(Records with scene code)
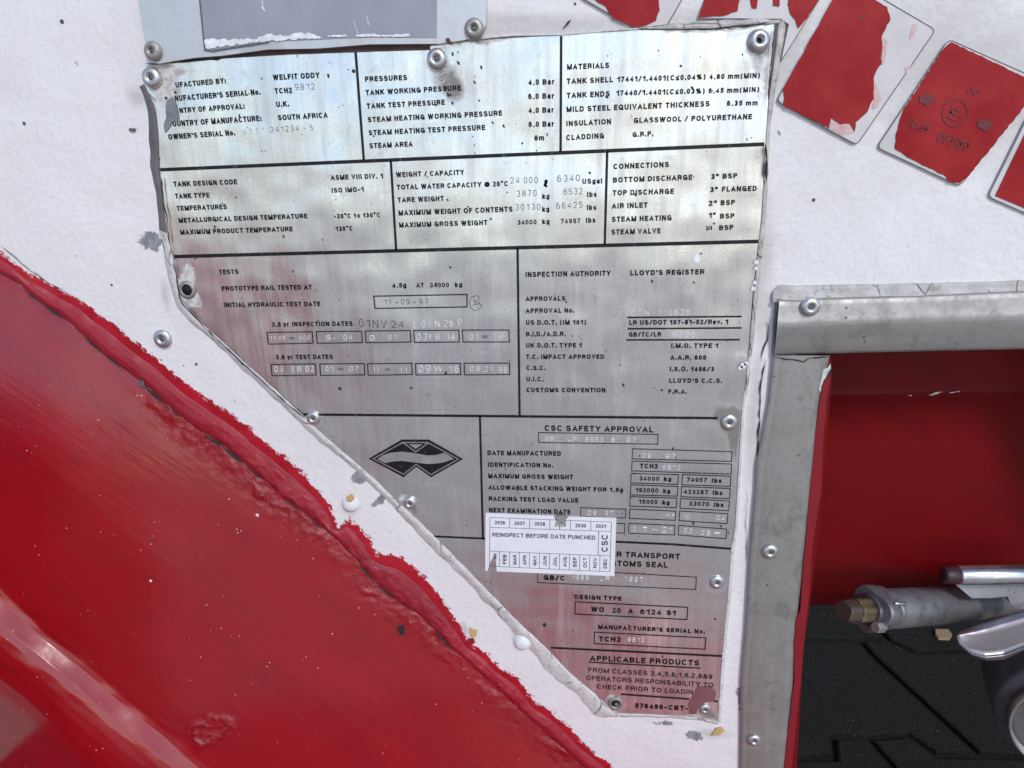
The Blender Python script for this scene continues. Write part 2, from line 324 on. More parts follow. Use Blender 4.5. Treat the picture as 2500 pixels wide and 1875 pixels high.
# ------------------------------------------------------------------ lettering: a stroke alphabet
def AR(cx, cy, rx, ry, a0, a1, n=None):
    n = n or max(3, int(abs(a1-a0)/24)); o = []
    for i in range(n+1):
        a = math.radians(a0+(a1-a0)*i/n); c, s_ = math.cos(a), math.sin(a); e = .84
        o.append((cx+rx*math.copysign(abs(c)**e, c), cy+ry*math.copysign(abs(s_)**e, s_)))
    return o
GL = {
 'A': (.72, [[(0, 0), (.5, 1), (1, 0)], [(.2, .3), (.8, .3)]]),
 'B': (.66, [[(0, 0), (0, 1), (.55, 1)]+AR(.55, .765, .36, .235, 90, -90)+[(0, .53)], [(.55, .53)]+AR(.58, .265, .42, .265, 90, -90)+[(0, 0)]]),
 'C': (.70, [AR(.5, .5, .5, .5, 42, 318)]),
 'D': (.68, [[(0, 0), (0, 1), (.38, 1)]+AR(.4, .5, .6, .5, 90, -90)+[(0, 0)]]),
 'E': (.58, [[(1, 1), (0, 1), (0, 0), (1, 0)], [(0, .53), (.92, .53)]]),
 'F': (.56, [[(1, 1), (0, 1), (0, 0)], [(0, .52), (.88, .52)]]),
 'G': (.72, [AR(.5, .5, .5, .5, 42, 330)+[(1, .46), (.58, .46)], [(1, .46), (1, 0)]]),
 'H': (.66, [[(0, 0), (0, 1)], [(1, 0), (1, 1)], [(0, .53), (1, .53)]]),
 'I': (0, [[(0, 0), (0, 1)]]),
 'J': (.52, [[(1, 1), (1, .3)]+AR(.5, .3, .5, .3, 0, -170)]),
 'K': (.68, [[(0, 0), (0, 1)], [(.95, 1), (0, .38)], [(.34, .6), (1, 0)]]),
 'L': (.55, [[(0, 1), (0, 0), (1, 0)]]),
 'M': (.80, [[(0, 0), (0, 1)], [(0, 1), (.5, 0)], [(.5, 0), (1, 1)], [(1, 1), (1, 0)]]),
 'N': (.67, [[(0, 0), (0, 1)], [(0, 1), (1, 0)], [(1, 0), (1, 1)]]),
 'O': (.74, [AR(.5, .5, .5, .5, 0, 360)]), 'Q': (.74, [AR(.5, .5, .5, .5, 0, 360), [(.6, .25), (1, -.03)]]),
 'P': (.62, [[(0, 0), (0, 1), (.58, 1)]+AR(.58, .73, .42, .27, 90, -90)+[(0, .46)]]),
 'R': (.67, [[(0, 0), (0, 1), (.56, 1)]+AR(.56, .74, .42, .26, 90, -90)+[(0, .48)], [(.5, .48)]+AR(.6, .25, .33, .23, 90, 10)+[(.97, 0)]]),
 'S': (.66, [AR(.5, .745, .45, .255, 22, 262)+AR(.5, .26, .5, .26, 82, -158)]),
 'T': (.60, [[(0, 1), (1, 1)], [(.5, 1), (.5, 0)]]),
 'U': (.66, [[(0, 1), (0, .35)]+AR(.5, .35, .5, .35, 180, 360)+[(1, 1)]]),
 'V': (.68, [[(0, 1), (.5, 0), (1, 1)]]), 'W': (.96, [[(0, 1), (.25, 0)], [(.25, 0), (.5, 1)], [(.5, 1), (.75, 0)], [(.75, 0), (1, 1)]]),
 'X': (.68, [[(0, 1), (1, 0)], [(0, 0), (1, 1)]]), 'Y': (.68, [[(0, 1), (.5, .45), (1, 1)], [(.5, .45), (.5, 0)]]),
 'Z': (.60, [[(0, 1), (1, 1), (0, 0), (1, 0)]]),
 '0': (.56, [AR(.5, .5, .5, .5, 0, 360)]), '1': (.48, [[(1, 0), (1, 1)], [(0, .76), (.95, .90)]]),
 '2': (.55, [AR(.5, .71, .48, .29, 165, -25)+[(0, 0), (1, 0)]]),
 '3': (.56, [AR(.5, .745, .44, .255, 155, -80)+AR(.5, .26, .5, .26, 80, -158)]),
 '4': (.58, [[(.76, 0), (.76, 1), (0, .27), (1, .27)]]),
 '5': (.56, [[(.92, 1), (.2, 1), (.06, .52)]+AR(.5, .32, .5, .32, 140, -155)]),
 '6': (.56, [AR(.5, .31, .5, .31, 0, 360), AR(.5, .5, .5, .5, 45, 180)+[(0, .31)]]),
 '7': (.54, [[(0, 1), (1, 1), (.35, 0)]]), '8': (.56, [AR(.5, .755, .42, .245, 0, 360), AR(.5, .26, .5, .26, 0, 360)]),
 '9': (.56, [AR(.5, .69, .5, .31, 0, 360), AR(.5, .5, .5, .5, 225, 360)+[(1, .69)]]),
 'a': (.54, [AR(.5, .53, .44, .2, 160, 20)+[(.94, 0)], AR(.46, .2, .46, .2, 0, 360)]),
 'b': (.56, [[(0, 0), (0, 1)], AR(.5, .36, .5, .36, 0, 360)]), 'l': (0, [[(0, 0), (0, 1)]]),
 'e': (.55, [[(0, .38), (1, .38)]+AR(.5, .36, .5, .36, 5, 315)]),
 'g': (.56, [AR(.5, .37, .5, .35, 0, 360), [(1, .72), (1, 0)]+AR(.5, -.02, .5, .24, 0, -160)]),
 'k': (.54, [[(0, 0), (0, 1)], [(.9, .72), (0, .25)], [(.35, .45), (1, 0)]]),
 'm': (.84, [[(0, 0), (0, .72)], [(0, .5)]+AR(.25, .5, .25, .22, 180, 0)+[(.5, 0)], [(.5, .5)]+AR(.75, .5, .25, .22, 180, 0)+[(1, 0)]]),
 'o': (.56, [AR(.5, .36, .5, .36, 0, 360)]), 'r': (.48, [[(0, 0), (0, .72)], [(0, .4)]+AR(.9, .4, .9, .3, 180, 90)]),
 's': (.52, [AR(.5, .54, .42, .18, 20, 262)+AR(.5, .18, .5, .18, 82, -160)]),
 't': (.46, [[(.4, .95), (.4, .15), (.6, 0), (1, 0)], [(0, .72), (1, .72)]]),
 'v': (.52, [[(0, .72), (.5, 0), (1, .72)]]), 'y': (.52, [[(0, .72), (.5, 0)], [(1, .72), (.45, -.15), (.1, -.24)]]),
 '.': (0, [[(0, -.02), (0, .1)]]), ',': (.10, [[(1, .09), (1, -.03), (0, -.16)]]), ':': (0, [[(0, 0), (0, .1)], [(0, .55), (0, .67)]]),
 "'": (0, [[(0, .98), (0, .72)]]), '"': (.42, [[(0, 1), (0, .75)], [(1, 1), (1, .75)]]), '/': (.50, [[(0, 0), (1, 1)]]),
 '-': (.44, [[(0, .36), (1, .36)]]), '=': (.5, [[(0, .3), (1, .3)], [(0, .6), (1, .6)]]),
 '(': (.40, [AR(1, .42, 1, .60, 95, 265, 6)]), ')': (.40, [AR(0, .42, 1, .60, 85, -85, 6)]),
 '%': (.86, [AR(.2, .78, .18, .2, 0, 360), AR(.8, .22, .18, .2, 0, 360), [(.25, 0), (.75, 1)]]),
 '@': (.95, [AR(.48, .48, .2, .22, 0, 360), [(.7, .72), (.68, .3), (.85, .3)]+AR(.5, .46, .5, .52, -15, 315)]),
 '&': (.72, [[(1, 0), (.2, .72)]+AR(.42, .8, .24, .2, 180, 0)+[(.6, .68), (.2, .5)]+AR(.36, .25, .36, .25, 150, 300)+[(.9, .48)]]),
 '≤': (.55, [[(1, .85), (0, .52), (1, .2)], [(0, 0), (1, 0)]]), '°': (.44, [AR(.5, 1.02, .5, .16, 0, 360)]),
 'ℓ': (.40, [[(0, .2), (.8, .75)]+AR(.62, .85, .25, .18, 0, 180)+[(.3, .3)]+AR(.55, .14, .3, .14, 180, 340)]),
}
def glyphs(txt, sw, gap):
    """stroke polylines for a line of text, cap height 1; returns polylines and width"""
    x = 0; out = []
    for ch in txt:
        if ch == ' ': x += .36; continue
        wd, pls = GL[ch]; iw = wd-sw if wd > 0 else 0
        iw = max(iw, .04) if wd > .15 else wd*.6
        for pl in pls: out.append([(x+sw/2+px*iw, sw/2+py*(1-sw)) for px, py in pl])
        x += iw+sw+gap
    return out, x-gap
SURF = .0015   # front face of the data plate
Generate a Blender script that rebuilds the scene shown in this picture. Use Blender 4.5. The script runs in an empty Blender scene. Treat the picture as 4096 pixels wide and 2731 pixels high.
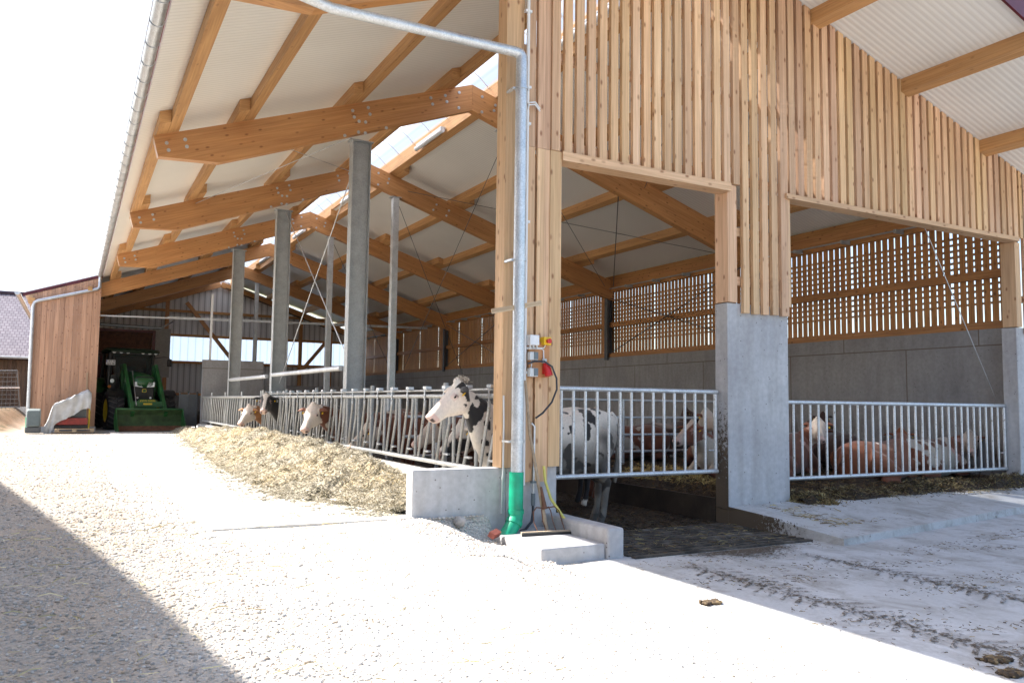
import bpy, bmesh, math, random
import numpy as np
from mathutils import Vector, Matrix, noise
R = math.radians
rnd = random.Random(7)
scene = bpy.context.scene

# ---------------------------------------------------------------- camera
cam_data = bpy.data.cameras.new('camera'); cam = bpy.data.objects.new('camera', cam_data)
scene.collection.objects.link(cam); scene.camera = cam
cam_data.sensor_width = 36; cam_data.lens = 28.284; cam_data.clip_start = 0.05; cam_data.clip_end = 2000
_r = Vector((0.8782457666, -0.4780380726, 0.0128052536)); _u = Vector((-0.047801068, -0.0611131923, 0.9969855744)); _f = Vector((0.4758144925, 0.8762104649, 0.0765231329))
_m = Matrix((_r, _u, -_f)).transposed().to_4x4(); _m.translation = Vector((0, 0, 1.25)); cam.matrix_world = _m

# ---------------------------------------------------------------- world and sun
SUN = Vector((-0.70, 0.55, 1.0)).normalized()
elev = math.asin(SUN.z); azim = math.atan2(SUN.x, SUN.y)
world = bpy.data.worlds.new('World'); scene.world = world; world.use_nodes = True
wn = world.node_tree; bg = wn.nodes['Background']
sky = wn.nodes.new('ShaderNodeTexSky'); sky.sky_type = 'NISHITA'; sky.sun_disc = False
sky.sun_elevation = elev; sky.sun_rotation = azim; sky.air_density = 1.0; sky.dust_density = 2.5; sky.ozone_density = 1.0
wn.links.new(sky.outputs[0], bg.inputs[0]); bg.inputs[1].default_value = 0.15
sun_data = bpy.data.lights.new('sun', 'SUN'); sun_data.energy = 5.0; sun_data.angle = R(0.5); sun_data.color = (1.0, 0.95, 0.88)
sun = bpy.data.objects.new('sun', sun_data); scene.collection.objects.link(sun)
sun.rotation_euler = SUN.to_track_quat('Z', 'Y').to_euler(); sun.location = (-20, 17, 31)
scene.view_settings.view_transform = 'Standard'; scene.view_settings.look = 'None'
scene.view_settings.exposure = 1.5; scene.view_settings.gamma = 1
scene.render.engine = 'CYCLES'
scene.cycles.max_bounces = 8; scene.cycles.diffuse_bounces = 5; scene.cycles.glossy_bounces = 3
scene.cycles.transmission_bounces = 4; scene.cycles.transparent_max_bounces = 8

# ---------------------------------------------------------------- materials
MATS = {}
def new_mat(name):
    m = bpy.data.materials.new(name); m.use_nodes = True
    return m, m.node_tree, m.node_tree.nodes, m.node_tree.links, m.node_tree.nodes['Principled BSDF']
def N(nt, t, **k):
    n = nt.nodes.new(t)
    for a, b in k.items():
        if a in n.inputs: n.inputs[a].default_value = b
        else: setattr(n, a, b)
    return n
def ramp(nt, src, stops):
    r = nt.nodes.new('ShaderNodeValToRGB'); e = r.color_ramp.elements
    while len(e) < len(stops): e.new(0.5)
    for el, (p, c) in zip(e, stops):
        el.position = p; el.color = (*c, 1) if len(c) == 3 else c
    nt.links.new(src, r.inputs[0]); return r.outputs[0]
def mix(nt, fac, a, b, mode='MIX'):
    m = nt.nodes.new('ShaderNodeMix'); m.data_type = 'RGBA'; m.blend_type = mode
    for i, v in ((0, fac), (6, a), (7, b)):
        if isinstance(v, (int, float)): m.inputs[i].default_value = v
        elif isinstance(v, tuple): m.inputs[i].default_value = (*v, 1)
        else: nt.links.new(v, m.inputs[i])
    return m.outputs[2]
def mapping(nt, src, scale, rot=(0, 0, 0)):
    m = nt.nodes.new('ShaderNodeMapping'); m.inputs['Scale'].default_value = scale; m.inputs['Rotation'].default_value = rot
    nt.links.new(src, m.inputs[0]); return m.outputs[0]
def noise_n(nt, vec, scale, detail=4, rough=0.55, dist=0):
    n = N(nt, 'ShaderNodeTexNoise', Scale=scale, Detail=detail, Roughness=rough, Distortion=dist)
    nt.links.new(vec, n.inputs['Vector']); return n.outputs[0]
def bump(nt, b, h, strength=0.3, dist=0.02):
    n = N(nt, 'ShaderNodeBump', Strength=strength, Distance=dist); nt.links.new(h, n.inputs['Height'])
    nt.links.new(n.outputs[0], b.inputs['Normal'])
def pos(nt):
    return nt.nodes.new('ShaderNodeNewGeometry').outputs['Position']
def objc(nt):
    return nt.nodes.new('ShaderNodeTexCoord').outputs['Object']

def flat(name, col, rough=0.5, metal=0, var=0.12, scale=8, bmp=0, coat=0):
    m, nt, nd, lk, b = new_mat(name); o = objc(nt)
    n = noise_n(nt, o, scale, 5)
    c = mix(nt, 1.0, col, ramp(nt, n, [(0.3, (1 - var,) * 3), (0.7, (1 + var,) * 3)]), 'MULTIPLY')
    lk.new(c, b.inputs['Base Color']); b.inputs['Roughness'].default_value = rough; b.inputs['Metallic'].default_value = metal
    if coat: b.inputs['Coat Weight'].default_value = coat
    if bmp: bump(nt, b, noise_n(nt, o, scale * 6, 4), bmp, 0.01)
    MATS[name] = m; return m

def wood(name, lo, hi, knot, knotamt=1.0, gloss=0.6):
    m, nt, nd, lk, b = new_mat(name)
    uv = nt.nodes.new('ShaderNodeUVMap').outputs[0]
    at = N(nt, 'ShaderNodeAttribute', attribute_name='tint')
    g1 = noise_n(nt, mapping(nt, uv, (1.1, 34, 1)), 1.0, 5, 0.5, 0.4)
    g2 = noise_n(nt, mapping(nt, uv, (0.5, 5, 1)), 1.0, 3, 0.5, 0.3)
    c = ramp(nt, g1, [(0.28, lo), (0.7, hi)])
    c = mix(nt, 0.6, c, ramp(nt, g2, [(0.3, (0.72, 0.68, 0.66)), (0.7, (1.12, 1.12, 1.1))]), 'MULTIPLY')
    v = N(nt, 'ShaderNodeTexVoronoi', Scale=1.0); v.feature = 'F1'; v.voronoi_dimensions = '2D'
    wob = nt.nodes.new('ShaderNodeVectorMath'); wob.operation = 'ADD'
    lk.new(mapping(nt, uv, (3.3, 6.5, 1)), wob.inputs[0]); v.inputs['Randomness'].default_value = 1.0
    lk.new(wob.outputs[0], v.inputs['Vector'])
    kd = ramp(nt, v.outputs['Distance'], [(0.05, (1, 1, 1)), (0.15, (0, 0, 0))])
    sel = ramp(nt, v.outputs['Color'], [(0.46, (0,) * 3), (0.75, (1,) * 3)]); kk = nt.nodes.new('ShaderNodeMath'); kk.operation = 'MULTIPLY'; lk.new(kd, kk.inputs[0]); lk.new(sel, kk.inputs[1])
    kf = nt.nodes.new('ShaderNodeMath'); kf.operation = 'MULTIPLY'; lk.new(kk.outputs[0], kf.inputs[0]); kf.inputs[1].default_value = 0.85 * knotamt
    c = mix(nt, kf.outputs[0], c, knot)
    c = mix(nt, 1.0, c, at.outputs['Color'], 'MULTIPLY')
    lk.new(c, b.inputs['Base Color']); b.inputs['Roughness'].default_value = gloss
    bump(nt, b, g1, 0.25, 0.004)
    MATS[name] = m; return m

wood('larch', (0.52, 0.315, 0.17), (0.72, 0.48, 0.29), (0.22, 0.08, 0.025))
wood('glulam', (0.45, 0.20, 0.07), (0.61, 0.32, 0.125), (0.16, 0.05, 0.015), 0.85, 0.45)
wood('purlin_wood', (0.46, 0.235, 0.09), (0.64, 0.37, 0.16), (0.18, 0.06, 0.02), 0.5)
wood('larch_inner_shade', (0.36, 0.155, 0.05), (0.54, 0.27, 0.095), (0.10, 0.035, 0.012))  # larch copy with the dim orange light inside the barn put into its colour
wood('shed_boards', (0.40, 0.22, 0.135), (0.56, 0.34, 0.225), (0.16, 0.06, 0.03))
wood('weathered', (0.30, 0.22, 0.14), (0.55, 0.44, 0.30), (0.12, 0.07, 0.04), 0.4, 0.8)
wood('dark_boards', (0.05, 0.03, 0.02), (0.11, 0.07, 0.045), (0.02, 0.01, 0.01), 0.5, 0.85)

def concrete(name, col, dirt=0.35, joints=False, specks=True):
    m, nt, nd, lk, b = new_mat(name); o = pos(nt)
    n1 = noise_n(nt, o, 0.9, 6, 0.6); n2 = noise_n(nt, o, 14, 5, 0.6); n3 = noise_n(nt, mapping(nt, o, (6, 6, 0.8)), 1.0, 4)
    c = mix(nt, 1.0, col, ramp(nt, n1, [(0.3, (0.82, 0.82, 0.84)), (0.7, (1.1, 1.1, 1.08))]), 'MULTIPLY')
    c = mix(nt, 1.0, c, ramp(nt, n2, [(0.3, (0.88,) * 3), (0.7, (1.08,) * 3)]), 'MULTIPLY')
    c = mix(nt, dirt, c, ramp(nt, n3, [(0.35, (0.6, 0.55, 0.5)), (0.6, (1, 1, 1))]), 'MULTIPLY')
    if specks:
        v = N(nt, 'ShaderNodeTexVoronoi', Scale=9.0); lk.new(o, v.inputs['Vector'])
        c = mix(nt, ramp(nt, v.outputs['Distance'], [(0.06, (0.8,) * 3), (0.1, (0,) * 3)]), c, (0.10, 0.08, 0.07))
    if joints:
        sx = nt.nodes.new('ShaderNodeSeparateXYZ'); lk.new(o, sx.inputs[0]); cx = nt.nodes.new('ShaderNodeCombineXYZ')
        lk.new(sx.outputs['Y'], cx.inputs['X']); lk.new(sx.outputs['Z'], cx.inputs['Y'])
        br = N(nt, 'ShaderNodeTexBrick', Scale=1.0); br.inputs['Brick Width'].default_value = 3.1; br.inputs['Row Height'].default_value = 2.47
        br.inputs['Mortar Size'].default_value = 0.012; br.inputs['Color1'].default_value = (0, 0, 0, 1); br.inputs['Color2'].default_value = (0, 0, 0, 1)
        br.inputs['Mortar'].default_value = (1, 1, 1, 1); br.offset = 0.5; lk.new(cx.outputs[0], br.inputs['Vector'])
        c = mix(nt, br.outputs['Color'], c, (0.15, 0.12, 0.10))
        ng = noise_n(nt, mapping(nt, o, (1, 3, 1.2)), 2.0, 5)
        low = nt.nodes.new('ShaderNodeMapRange'); low.inputs['From Min'].default_value = 1.3; low.inputs['From Max'].default_value = 0.2
        lk.new(sx.outputs['Z'], low.inputs['Value'])
        mm = nt.nodes.new('ShaderNodeMath'); mm.operation = 'MULTIPLY'; lk.new(low.outputs[0], mm.inputs[0]); lk.new(ramp(nt, ng, [(0.5, (0,) * 3), (0.62, (1,) * 3)]), mm.inputs[1])
        c = mix(nt, mm.outputs[0], c, (0.07, 0.045, 0.03))
    lk.new(c, b.inputs['Base Color']); b.inputs['Roughness'].default_value = 0.85
    bump(nt, b, n2, 0.25, 0.006); MATS[name] = m; return m
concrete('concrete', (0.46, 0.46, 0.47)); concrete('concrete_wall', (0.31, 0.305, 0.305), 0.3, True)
concrete('concrete_alley', (0.60, 0.58, 0.54), 0.15, False, False)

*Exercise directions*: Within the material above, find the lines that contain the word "wide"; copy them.

*Full response*:
The Blender Python script for this scene continues. Write part 2, from line 324 on. More parts follow. Use Blender 4.5. Treat the picture as 2500 pixels wide and 1875 pixels high.
Generate a Blender script that rebuilds the scene shown in this picture. Use Blender 4.5. The script runs in an empty Blender scene. Treat the picture as 4096 pixels wide and 2731 pixels high.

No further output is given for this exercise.